T-209/02 and T-210/04 Mausolf v Europol [2006] ECR-SC I‑A‑2‑79 and II‑A‑2‑335, para. 37

4.      Under Article 29 of the Europol Staff Regulations, the Director may award a maximum of two incremental points every two years, on the basis of an assessment, taking into account the performance of the official concerned. The application of that article falls within an area in which the Director of Europol has a wide discretion, similar to that enjoyed by the appointing authority in applying Article 45 of the Staff Regulations of Officials.

Article 5(1) of the policy for determining grades and steps of Europol staff, adopted by the Director, determines the criteria for the award of incremental points. Taking the two most recent annual assessments as a basis, the Director awards two incremental points to staff who have consistently or frequently exceeded expectations, no incremental points to those who have not, or only partly, met expectations, and one incremental point to all other staff.

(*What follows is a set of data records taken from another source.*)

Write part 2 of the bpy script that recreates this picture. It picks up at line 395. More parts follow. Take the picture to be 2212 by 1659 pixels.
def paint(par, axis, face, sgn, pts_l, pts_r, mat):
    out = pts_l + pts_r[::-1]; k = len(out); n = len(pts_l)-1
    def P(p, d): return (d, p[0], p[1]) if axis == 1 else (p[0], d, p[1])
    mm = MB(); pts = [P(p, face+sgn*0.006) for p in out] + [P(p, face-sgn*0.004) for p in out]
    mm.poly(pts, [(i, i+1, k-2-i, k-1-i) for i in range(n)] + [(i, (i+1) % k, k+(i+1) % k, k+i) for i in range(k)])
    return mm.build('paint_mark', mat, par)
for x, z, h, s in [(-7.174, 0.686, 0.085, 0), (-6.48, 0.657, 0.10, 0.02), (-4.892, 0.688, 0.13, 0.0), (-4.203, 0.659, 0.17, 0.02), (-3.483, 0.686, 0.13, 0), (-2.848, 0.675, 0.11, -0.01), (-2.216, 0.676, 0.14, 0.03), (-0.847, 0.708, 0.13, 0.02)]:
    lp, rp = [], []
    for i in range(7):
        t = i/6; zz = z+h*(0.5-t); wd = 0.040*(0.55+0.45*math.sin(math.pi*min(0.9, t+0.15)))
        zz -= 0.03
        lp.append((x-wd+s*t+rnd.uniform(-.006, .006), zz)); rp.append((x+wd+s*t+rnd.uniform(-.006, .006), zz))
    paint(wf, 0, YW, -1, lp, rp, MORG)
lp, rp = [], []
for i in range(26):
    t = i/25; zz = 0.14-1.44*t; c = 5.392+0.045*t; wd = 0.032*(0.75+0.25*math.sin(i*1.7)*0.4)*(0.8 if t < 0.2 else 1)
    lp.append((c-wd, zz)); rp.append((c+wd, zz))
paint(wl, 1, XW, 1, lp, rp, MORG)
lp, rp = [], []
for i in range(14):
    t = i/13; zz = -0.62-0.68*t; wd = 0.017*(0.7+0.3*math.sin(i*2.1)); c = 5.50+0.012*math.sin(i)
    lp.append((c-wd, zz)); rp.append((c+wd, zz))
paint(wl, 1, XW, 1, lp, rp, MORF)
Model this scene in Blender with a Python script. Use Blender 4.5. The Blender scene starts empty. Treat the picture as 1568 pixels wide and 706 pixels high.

It is clear from Article 5(1) that the Director awards two incremental points only where the performance of the staff member concerned has been particularly outstanding and has more than met expectations during both years of the reference period. Those criteria, albeit very demanding, are designed to reward consistent effort. It cannot be denied that the policy of encouraging staff to persist in their efforts to exceed expectations, adopted by the Director of Europol in exercising the discretion conferred on him by Article 29 of the Europol Staff Regulations, seeks to benefit the interests of the service.

Since the Director does not have any discretion in applying Article 5(1) of the abovementioned policy and must strictly adhere to the criteria laid down by that provision, the very fact that his power as regards advancement in step is circumscribed by those criteria enables him to ensure that candidatures are examined carefully, fairly and in accordance with the principle of equal treatment.